The new company is being headed by Ontario financier James Hultquist-Morrissey and several staff who formerly worked at transatlantic discounter Zoom Airlines, which was shut down last August by Scotland's Boyle brothers, the majority owners of Ottawa-based Zoom.

Mr. Hultquist-Morrissey had toyed with the idea of reviving the Zoom brand name, but now figures there is too much baggage attached to it, opting for XPO, which is short for Cross Pacific Ocean.

He said the transpacific market isn't as cutthroat as transatlantic competition, but noted that Oasis Hong Kong Airlines Ltd. offered service between Vancouver and Hong Kong for less than 10 months, before cancelling its discount flights in 2008.

XPO doesn't intend to fly to Hong Kong initially, said Mr. Hultquist-Morrissey, who added that his group is undeterred by high fuel prices and the recession.

Canadian Transportation Agency spokesman Marc Comeau confirmed Tuesday that XPO has filed an application for "non-scheduled international service for large aircraft." The regulatory agency is awaiting more information from XPO to complete the application.

The International Air Transport Association cautioned Tuesday that revenue from business class and first class sank 35 per cent to 40 per cent in the first quarter for global carriers, but Mr. Hultquist-Morrissey said XPO is aiming to be a "premium-value carrier" that delivers better-quality economy seats and service.

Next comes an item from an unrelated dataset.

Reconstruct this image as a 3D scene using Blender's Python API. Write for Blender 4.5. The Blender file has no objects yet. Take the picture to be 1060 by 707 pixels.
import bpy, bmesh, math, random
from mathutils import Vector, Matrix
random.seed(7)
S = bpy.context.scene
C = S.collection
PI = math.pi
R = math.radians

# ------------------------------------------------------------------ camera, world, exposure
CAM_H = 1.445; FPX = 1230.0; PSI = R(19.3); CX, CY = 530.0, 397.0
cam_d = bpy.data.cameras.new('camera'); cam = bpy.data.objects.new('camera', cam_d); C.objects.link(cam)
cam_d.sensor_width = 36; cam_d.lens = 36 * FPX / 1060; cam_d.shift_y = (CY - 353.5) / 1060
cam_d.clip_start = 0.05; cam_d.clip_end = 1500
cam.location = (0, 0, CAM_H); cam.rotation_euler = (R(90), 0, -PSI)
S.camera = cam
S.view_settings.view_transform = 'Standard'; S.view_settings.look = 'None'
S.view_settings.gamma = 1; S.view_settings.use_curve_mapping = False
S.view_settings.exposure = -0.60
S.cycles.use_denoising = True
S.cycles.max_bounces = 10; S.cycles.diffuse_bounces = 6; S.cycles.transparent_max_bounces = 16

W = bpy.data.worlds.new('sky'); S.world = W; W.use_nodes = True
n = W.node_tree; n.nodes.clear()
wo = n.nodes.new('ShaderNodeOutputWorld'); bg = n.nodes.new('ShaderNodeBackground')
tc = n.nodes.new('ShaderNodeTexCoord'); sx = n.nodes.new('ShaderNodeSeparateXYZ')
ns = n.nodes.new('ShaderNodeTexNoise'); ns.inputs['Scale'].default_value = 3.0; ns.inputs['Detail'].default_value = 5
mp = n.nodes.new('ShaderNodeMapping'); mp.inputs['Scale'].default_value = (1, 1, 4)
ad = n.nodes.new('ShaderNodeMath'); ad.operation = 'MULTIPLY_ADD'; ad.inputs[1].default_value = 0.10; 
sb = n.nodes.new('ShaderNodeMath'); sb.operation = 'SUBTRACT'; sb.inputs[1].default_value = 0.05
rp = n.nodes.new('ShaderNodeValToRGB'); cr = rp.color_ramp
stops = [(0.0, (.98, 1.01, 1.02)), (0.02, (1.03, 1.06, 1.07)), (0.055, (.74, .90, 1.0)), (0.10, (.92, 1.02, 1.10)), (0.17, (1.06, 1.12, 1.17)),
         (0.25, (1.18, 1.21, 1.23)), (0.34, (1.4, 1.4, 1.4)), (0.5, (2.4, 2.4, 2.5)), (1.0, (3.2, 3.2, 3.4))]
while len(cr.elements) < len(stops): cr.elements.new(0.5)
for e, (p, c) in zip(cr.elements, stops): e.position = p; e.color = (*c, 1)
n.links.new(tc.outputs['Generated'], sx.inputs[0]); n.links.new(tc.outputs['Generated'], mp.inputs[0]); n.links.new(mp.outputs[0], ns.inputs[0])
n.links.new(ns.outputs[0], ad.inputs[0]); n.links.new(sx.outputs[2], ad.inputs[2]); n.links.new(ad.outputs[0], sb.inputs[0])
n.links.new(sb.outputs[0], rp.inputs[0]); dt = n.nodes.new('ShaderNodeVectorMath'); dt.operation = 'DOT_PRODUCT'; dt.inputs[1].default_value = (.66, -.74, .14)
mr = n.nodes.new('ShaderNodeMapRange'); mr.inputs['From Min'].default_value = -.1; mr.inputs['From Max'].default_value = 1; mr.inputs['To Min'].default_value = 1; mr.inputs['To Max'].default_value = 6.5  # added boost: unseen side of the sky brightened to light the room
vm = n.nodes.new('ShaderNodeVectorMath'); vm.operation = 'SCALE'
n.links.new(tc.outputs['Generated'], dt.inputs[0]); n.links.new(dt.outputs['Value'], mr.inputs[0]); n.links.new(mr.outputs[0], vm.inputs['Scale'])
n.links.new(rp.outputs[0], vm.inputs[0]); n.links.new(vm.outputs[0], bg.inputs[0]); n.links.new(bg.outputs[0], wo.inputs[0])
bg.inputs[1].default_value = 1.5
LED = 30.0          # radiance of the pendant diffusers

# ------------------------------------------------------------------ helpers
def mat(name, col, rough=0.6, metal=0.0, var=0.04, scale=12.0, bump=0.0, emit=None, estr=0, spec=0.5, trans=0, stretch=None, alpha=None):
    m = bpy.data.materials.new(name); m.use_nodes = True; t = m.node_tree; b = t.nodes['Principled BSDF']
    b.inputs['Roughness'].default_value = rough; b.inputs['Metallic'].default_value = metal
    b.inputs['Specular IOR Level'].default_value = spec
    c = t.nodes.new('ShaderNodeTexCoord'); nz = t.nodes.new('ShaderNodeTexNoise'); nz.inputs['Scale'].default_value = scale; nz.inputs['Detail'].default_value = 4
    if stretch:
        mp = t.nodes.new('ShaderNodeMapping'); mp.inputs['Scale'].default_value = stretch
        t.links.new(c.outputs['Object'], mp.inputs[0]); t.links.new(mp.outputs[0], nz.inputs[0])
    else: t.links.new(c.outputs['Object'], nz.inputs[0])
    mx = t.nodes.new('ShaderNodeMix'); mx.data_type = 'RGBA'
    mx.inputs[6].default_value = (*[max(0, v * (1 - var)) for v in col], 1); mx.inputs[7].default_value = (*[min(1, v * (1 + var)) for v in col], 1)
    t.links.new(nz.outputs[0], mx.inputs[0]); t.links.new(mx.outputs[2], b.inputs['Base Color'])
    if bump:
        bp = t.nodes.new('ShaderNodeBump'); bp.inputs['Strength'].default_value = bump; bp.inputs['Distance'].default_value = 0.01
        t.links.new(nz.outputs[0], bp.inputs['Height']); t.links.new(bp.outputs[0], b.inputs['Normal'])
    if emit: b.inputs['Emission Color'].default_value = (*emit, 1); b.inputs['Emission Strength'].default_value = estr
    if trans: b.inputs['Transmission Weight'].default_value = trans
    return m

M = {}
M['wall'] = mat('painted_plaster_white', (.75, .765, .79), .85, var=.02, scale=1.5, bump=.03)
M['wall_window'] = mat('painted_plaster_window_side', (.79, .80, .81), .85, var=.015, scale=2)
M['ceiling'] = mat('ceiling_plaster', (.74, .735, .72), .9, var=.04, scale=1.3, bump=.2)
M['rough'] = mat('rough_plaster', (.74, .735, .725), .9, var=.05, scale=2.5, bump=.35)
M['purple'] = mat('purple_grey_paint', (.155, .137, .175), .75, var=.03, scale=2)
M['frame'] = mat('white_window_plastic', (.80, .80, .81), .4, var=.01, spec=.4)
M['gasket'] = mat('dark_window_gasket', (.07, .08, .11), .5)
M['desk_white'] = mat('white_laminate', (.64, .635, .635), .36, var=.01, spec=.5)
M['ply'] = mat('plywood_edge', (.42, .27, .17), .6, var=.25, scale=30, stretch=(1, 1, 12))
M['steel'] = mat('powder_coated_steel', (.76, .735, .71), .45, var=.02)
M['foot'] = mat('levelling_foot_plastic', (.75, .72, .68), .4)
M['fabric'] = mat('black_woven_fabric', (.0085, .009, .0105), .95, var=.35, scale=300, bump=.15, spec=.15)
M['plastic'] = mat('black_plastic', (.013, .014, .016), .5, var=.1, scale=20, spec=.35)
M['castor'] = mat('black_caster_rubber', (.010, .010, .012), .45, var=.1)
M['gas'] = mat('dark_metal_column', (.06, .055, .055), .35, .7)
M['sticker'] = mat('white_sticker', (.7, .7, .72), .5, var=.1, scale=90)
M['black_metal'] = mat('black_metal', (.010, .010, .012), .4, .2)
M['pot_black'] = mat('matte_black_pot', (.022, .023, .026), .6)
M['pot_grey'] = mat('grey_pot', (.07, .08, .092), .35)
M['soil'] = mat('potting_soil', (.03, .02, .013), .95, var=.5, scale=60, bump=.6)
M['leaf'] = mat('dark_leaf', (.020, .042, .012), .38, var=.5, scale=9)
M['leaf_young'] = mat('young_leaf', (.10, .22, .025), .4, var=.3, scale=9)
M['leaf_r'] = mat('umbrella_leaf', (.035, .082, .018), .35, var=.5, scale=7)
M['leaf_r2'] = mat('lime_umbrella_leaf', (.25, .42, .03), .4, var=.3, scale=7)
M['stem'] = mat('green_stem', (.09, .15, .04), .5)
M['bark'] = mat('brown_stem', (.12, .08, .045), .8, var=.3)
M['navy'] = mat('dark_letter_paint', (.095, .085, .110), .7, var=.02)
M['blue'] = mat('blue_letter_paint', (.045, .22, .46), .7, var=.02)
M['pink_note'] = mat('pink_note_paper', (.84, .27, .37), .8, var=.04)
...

Singapore Airlines halted its service in late April between Vancouver and Singapore, via Seoul. And Air Canada slashed its transpacific seat capacity by 23.3 per cent in the first four months of 2009, compared with the same period last year.

Earlier this year, Mr. Hultquist-Morrissey said he was considering acquiring the leases of Zoom's 269-seat Boeing 767s, but he has shifted his strategy to target other 767s.

His management team is looking to hire roughly 150 people to get started, including pilots, flight attendants, ground crew and dispatchers.